Marine Corps Deployment Tempo and Retention from FY04 through FY07
Published Date: October 1, 2008
The Global War on Terror has become the Long War, and the increase in operational tempo that enlisted Marines and Marine officers have experienced since 9/11 is expected to continue. Although the Corps exceeded its aggressive FY07 endstrength goal, we continue to monitor the relationship between deployment tempo and retention. We analyze how deployment tempo, measured by deployed days and number of deployments, influences reenlistment and retention.
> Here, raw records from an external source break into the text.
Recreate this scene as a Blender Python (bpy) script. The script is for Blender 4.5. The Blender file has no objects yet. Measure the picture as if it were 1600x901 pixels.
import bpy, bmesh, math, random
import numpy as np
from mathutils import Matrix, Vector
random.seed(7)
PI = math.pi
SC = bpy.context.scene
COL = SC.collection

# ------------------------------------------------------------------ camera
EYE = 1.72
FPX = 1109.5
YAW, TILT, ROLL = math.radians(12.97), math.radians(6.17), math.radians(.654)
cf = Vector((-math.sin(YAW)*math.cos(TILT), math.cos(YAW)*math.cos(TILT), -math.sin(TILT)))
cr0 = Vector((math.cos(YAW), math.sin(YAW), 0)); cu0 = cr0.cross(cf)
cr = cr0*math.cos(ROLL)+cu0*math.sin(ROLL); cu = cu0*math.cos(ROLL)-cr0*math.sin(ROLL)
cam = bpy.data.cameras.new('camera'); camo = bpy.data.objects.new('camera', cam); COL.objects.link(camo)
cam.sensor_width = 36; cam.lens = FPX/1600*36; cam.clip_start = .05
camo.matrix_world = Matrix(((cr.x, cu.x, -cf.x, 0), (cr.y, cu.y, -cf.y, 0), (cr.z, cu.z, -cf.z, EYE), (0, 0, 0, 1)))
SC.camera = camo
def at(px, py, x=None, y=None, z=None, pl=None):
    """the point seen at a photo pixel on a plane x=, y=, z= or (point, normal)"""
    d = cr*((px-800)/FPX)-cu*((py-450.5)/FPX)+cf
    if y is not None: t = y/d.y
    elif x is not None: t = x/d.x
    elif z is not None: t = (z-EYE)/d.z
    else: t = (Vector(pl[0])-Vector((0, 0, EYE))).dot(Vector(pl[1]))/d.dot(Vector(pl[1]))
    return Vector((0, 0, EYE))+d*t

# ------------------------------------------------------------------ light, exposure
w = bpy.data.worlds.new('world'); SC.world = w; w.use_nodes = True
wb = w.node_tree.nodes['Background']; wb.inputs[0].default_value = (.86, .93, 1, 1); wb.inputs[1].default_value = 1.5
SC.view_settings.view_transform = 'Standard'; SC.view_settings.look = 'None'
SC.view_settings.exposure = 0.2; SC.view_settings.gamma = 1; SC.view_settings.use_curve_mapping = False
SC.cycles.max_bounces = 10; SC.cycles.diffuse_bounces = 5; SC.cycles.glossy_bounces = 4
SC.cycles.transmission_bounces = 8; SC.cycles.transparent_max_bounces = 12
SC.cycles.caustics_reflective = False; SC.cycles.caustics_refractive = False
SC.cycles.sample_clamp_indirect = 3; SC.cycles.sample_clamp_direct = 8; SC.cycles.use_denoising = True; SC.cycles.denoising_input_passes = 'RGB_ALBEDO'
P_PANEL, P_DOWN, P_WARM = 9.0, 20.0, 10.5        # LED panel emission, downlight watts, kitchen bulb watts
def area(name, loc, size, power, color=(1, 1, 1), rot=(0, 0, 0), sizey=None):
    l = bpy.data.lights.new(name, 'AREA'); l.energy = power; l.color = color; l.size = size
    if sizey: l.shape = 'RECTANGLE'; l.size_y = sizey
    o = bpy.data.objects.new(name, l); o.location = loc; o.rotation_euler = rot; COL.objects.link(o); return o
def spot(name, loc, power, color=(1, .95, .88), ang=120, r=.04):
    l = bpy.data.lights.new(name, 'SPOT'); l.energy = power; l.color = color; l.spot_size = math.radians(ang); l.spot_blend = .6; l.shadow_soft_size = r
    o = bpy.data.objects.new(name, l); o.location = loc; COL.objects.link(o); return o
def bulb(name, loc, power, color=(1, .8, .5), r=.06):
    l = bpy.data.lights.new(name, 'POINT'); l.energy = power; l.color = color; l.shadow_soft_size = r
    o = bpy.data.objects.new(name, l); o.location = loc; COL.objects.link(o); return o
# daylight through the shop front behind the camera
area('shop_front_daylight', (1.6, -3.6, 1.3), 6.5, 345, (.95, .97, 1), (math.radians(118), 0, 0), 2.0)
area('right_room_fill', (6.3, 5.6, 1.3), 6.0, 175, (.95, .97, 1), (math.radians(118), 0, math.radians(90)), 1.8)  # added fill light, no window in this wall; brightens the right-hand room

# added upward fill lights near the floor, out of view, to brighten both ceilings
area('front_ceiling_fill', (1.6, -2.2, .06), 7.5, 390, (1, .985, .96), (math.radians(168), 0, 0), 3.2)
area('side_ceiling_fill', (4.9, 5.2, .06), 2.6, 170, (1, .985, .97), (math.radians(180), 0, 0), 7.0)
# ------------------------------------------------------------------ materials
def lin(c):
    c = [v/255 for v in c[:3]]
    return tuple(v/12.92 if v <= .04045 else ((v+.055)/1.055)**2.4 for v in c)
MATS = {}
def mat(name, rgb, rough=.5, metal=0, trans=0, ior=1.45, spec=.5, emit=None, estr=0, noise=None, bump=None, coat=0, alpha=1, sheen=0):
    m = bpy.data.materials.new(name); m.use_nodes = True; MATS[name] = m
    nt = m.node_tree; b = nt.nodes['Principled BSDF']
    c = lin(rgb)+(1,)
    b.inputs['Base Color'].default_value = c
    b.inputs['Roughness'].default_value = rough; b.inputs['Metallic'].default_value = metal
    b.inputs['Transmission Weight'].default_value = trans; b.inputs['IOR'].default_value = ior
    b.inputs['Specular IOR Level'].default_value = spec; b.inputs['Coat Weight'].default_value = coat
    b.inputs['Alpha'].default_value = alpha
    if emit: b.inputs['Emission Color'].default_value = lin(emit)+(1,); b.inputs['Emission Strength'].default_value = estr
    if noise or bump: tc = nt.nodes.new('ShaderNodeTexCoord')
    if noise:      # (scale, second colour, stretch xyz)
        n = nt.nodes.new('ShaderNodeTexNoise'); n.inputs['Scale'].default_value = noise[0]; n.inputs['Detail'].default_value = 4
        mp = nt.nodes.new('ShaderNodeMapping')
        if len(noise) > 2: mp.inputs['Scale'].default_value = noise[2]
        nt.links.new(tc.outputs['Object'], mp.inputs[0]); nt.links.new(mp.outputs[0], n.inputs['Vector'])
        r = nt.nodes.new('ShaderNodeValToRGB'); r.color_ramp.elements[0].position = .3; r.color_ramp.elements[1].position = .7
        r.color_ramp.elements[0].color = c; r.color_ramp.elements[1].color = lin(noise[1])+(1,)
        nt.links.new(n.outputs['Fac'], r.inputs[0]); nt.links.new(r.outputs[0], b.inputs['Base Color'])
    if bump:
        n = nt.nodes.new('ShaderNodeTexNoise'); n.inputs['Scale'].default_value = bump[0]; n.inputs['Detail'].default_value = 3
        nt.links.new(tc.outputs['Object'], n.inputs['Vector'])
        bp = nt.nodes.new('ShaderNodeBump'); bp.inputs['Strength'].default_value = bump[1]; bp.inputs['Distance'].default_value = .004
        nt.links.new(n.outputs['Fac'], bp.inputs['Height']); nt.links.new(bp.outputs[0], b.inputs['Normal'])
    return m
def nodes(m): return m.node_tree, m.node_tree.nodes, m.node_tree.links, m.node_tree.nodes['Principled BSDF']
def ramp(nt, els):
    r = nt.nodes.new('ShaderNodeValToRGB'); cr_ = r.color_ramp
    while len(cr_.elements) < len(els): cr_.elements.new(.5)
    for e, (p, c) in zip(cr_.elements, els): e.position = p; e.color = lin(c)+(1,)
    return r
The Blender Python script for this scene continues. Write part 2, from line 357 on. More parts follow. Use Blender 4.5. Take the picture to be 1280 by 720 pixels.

We look at the reenlistment decisions of enlisted Marines between FY04 and FY07 and the retention decisions of Marine officers between December 2006 and December 2007. We find that additional deployments to the Iraq/Afghanistan country groups decreased first-term reenlistments during the FY04-FY07 period. Focusing just on FY07, we find that additional deployments to the Iraq/Afghanistan country groups are predicted to increase reenlistment for Marines with dependents and decrease reenlistments for Marines without dependents. For FY04-FY07 and just FY07, we find that an additional 100 days deployed in non-crisis areas has no statistically significant effect on reenlistments for first-term Marines with dependents but decreases reenlistments for Marines without dependents. Among career Marines and Marine officers, we find that additional deployed days have either no effect or a small positive effect on retention.